◆ **OBJECTIVE**:
The lines to be extracted run from the start of the listing through the line containing "return Vector((d*(u-800)/F, d, H+(HOR-row)*d/F))"; copy them exactly and nothing else.

◆ **DATA BLOCK**:
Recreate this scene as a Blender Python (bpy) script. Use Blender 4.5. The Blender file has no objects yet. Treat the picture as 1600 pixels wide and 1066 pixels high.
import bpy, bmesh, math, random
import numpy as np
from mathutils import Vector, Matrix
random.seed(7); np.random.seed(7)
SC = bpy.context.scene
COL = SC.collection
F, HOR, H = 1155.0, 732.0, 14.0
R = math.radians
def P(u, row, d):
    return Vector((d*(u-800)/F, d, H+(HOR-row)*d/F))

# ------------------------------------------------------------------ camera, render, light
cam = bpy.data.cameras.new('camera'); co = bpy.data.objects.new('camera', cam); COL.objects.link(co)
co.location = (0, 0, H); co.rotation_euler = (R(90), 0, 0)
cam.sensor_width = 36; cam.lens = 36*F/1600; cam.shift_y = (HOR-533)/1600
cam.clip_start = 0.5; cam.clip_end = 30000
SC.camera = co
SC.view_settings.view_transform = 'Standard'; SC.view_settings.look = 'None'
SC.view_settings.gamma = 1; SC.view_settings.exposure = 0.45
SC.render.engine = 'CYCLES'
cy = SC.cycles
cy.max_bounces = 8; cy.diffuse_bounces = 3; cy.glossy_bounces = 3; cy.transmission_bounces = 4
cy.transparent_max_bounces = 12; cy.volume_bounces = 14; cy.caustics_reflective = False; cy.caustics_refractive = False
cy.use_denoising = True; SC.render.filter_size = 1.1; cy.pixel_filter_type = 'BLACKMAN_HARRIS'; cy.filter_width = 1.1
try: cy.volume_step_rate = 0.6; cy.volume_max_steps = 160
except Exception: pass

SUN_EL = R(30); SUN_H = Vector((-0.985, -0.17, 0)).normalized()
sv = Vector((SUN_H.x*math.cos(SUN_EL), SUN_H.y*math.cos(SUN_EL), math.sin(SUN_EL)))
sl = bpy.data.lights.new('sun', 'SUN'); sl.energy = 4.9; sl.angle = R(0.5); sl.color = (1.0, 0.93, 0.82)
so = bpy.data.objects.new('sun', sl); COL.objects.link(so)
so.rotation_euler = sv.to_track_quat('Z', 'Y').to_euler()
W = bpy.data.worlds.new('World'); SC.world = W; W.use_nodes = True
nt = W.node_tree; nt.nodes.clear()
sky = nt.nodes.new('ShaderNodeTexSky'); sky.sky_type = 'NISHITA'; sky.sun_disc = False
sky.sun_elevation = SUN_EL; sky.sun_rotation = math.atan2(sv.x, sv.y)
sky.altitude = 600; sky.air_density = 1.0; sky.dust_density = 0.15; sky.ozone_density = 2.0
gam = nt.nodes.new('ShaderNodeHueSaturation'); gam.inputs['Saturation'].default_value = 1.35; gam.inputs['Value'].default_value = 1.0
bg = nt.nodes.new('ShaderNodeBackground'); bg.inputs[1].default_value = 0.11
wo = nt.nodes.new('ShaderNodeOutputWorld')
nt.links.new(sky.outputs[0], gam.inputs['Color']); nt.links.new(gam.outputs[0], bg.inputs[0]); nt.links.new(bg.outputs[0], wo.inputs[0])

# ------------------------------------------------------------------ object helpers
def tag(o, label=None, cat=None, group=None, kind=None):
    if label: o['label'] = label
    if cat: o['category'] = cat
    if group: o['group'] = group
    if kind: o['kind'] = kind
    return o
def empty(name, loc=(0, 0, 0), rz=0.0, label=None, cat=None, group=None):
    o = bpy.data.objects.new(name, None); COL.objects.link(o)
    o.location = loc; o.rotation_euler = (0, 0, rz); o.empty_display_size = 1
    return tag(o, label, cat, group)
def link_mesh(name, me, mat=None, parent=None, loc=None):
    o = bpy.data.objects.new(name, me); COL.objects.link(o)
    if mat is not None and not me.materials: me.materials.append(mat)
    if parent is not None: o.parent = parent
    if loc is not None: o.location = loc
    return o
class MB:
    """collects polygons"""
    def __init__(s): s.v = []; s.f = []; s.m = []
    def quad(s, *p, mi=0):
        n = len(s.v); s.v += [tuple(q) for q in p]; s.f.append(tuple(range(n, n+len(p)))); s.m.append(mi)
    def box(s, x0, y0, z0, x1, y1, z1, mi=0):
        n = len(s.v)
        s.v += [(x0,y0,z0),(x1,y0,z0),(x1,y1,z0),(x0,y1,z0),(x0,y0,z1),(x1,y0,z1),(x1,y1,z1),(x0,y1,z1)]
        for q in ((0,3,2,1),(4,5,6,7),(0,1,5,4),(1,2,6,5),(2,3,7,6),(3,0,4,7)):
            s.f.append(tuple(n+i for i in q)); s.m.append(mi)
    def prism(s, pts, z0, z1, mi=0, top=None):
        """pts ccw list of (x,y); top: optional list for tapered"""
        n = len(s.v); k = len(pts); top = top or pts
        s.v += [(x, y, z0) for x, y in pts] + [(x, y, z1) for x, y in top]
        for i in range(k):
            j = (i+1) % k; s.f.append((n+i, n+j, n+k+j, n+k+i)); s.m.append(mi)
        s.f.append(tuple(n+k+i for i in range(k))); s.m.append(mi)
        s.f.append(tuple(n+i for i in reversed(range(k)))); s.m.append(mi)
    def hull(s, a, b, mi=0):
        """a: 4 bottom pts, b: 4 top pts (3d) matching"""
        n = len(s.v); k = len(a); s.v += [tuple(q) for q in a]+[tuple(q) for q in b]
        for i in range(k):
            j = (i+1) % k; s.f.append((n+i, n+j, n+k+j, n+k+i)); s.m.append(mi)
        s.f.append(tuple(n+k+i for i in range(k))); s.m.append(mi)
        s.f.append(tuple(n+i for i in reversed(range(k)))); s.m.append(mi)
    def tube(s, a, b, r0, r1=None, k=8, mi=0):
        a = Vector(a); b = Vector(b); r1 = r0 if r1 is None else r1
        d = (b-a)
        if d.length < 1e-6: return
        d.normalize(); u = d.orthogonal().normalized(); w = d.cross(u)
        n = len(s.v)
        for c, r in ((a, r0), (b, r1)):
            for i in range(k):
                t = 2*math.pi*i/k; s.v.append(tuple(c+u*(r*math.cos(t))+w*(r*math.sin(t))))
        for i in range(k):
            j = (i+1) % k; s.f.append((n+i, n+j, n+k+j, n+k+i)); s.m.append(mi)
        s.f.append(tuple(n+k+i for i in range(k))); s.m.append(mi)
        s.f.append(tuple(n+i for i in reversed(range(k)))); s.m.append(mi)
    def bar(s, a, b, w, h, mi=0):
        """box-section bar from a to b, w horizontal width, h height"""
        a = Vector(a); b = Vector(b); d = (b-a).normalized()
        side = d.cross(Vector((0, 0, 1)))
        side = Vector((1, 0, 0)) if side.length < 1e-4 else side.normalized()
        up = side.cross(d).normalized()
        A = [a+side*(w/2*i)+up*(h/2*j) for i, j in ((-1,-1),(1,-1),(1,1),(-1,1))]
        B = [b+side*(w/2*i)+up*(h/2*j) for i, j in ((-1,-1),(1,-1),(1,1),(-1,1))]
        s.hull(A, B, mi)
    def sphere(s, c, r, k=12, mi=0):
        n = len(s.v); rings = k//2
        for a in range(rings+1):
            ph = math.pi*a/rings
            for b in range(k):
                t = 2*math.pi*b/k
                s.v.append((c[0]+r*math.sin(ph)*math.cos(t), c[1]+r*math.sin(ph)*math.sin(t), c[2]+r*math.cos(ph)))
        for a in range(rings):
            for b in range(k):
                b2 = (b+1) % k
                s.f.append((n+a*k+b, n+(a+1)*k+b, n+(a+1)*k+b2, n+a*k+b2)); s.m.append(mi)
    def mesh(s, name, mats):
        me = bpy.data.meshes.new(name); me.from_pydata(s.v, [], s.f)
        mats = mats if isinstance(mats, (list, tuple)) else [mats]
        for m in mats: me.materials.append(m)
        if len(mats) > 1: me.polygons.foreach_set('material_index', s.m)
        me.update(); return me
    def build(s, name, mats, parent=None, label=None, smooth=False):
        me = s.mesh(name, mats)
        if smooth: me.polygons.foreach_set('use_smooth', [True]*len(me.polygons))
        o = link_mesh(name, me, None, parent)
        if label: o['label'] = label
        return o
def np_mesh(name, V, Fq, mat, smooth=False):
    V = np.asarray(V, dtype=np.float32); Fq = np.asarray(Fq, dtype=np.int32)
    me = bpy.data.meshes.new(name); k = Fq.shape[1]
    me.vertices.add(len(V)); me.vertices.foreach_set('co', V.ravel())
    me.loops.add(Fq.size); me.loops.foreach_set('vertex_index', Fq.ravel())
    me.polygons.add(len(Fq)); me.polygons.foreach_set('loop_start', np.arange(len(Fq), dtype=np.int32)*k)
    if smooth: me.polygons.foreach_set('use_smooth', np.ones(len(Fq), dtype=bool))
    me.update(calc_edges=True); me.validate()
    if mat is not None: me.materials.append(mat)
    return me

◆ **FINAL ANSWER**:
Recreate this scene as a Blender Python (bpy) script. Use Blender 4.5. The Blender file has no objects yet. Treat the picture as 1600 pixels wide and 1066 pixels high.
import bpy, bmesh, math, random
import numpy as np
from mathutils import Vector, Matrix
random.seed(7); np.random.seed(7)
SC = bpy.context.scene
COL = SC.collection
F, HOR, H = 1155.0, 732.0, 14.0
R = math.radians
def P(u, row, d):
    return Vector((d*(u-800)/F, d, H+(HOR-row)*d/F))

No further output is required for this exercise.